Aussies are choosing share houses over expensive rentals to save for a home deposit. After moving in with your parents, a share house is one of the most popular accommodation for wannabe buyers, says a Mortgage Choice survey.

The survey of more than 1000 Aussies planning on buying in the next two years found 18 per cent were living with their parents to save, but 8 per cent had saved or planned to save by moving to a share house.

About 14 per cent planned to rent out rooms after they’d bought to help with the mortgage. Mortgage Choice spokeswoman Kristy Sheppard said share houses were becoming more common, for longer periods.

“Inhabiting the same rental space with people outside your family or romantic relationship is often a financial necessity when utility, petrol and other costs increase,” she said. Living in a share house may also relieve financial pressure from baby boomer parents whose children still live at home.

“It’s a bit of an issue for those parents because they are at a stage of life where they are trying to pay off the rest of their mortgage or wanting to downsize, but they are still subsidising the lifestyles of their children,” Eureka Financial Group financial planner Greg Cook said.

Advertisement

With boomers looking to downsize their primary place of residence on top of decreasing their exposure to real estate as they retire, and their children increasingly willing to share their accommodation spaces, I simply cannot see how this will lead to pressure on the rental market. As Houses and Holes mentioned recently, the demand for buying and/or renting is elastic and be affected by all sorts of things.

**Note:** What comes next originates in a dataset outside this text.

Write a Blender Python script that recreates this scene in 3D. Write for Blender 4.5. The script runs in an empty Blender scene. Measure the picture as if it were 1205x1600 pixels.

Although I don’t completely agree with Louis’s assessment of the market I do have say that I am thankful that he seems to be providing a realistic view of where the market current sits and a reasonably balanced view for people considering housing as an investment in the near future. That is not to say that I don’t think that Louis doesn’t have a vested interest, I am sure he does as he works for a private company. But he’s had the sense to acknowledge the obvious rather than treat people like fools.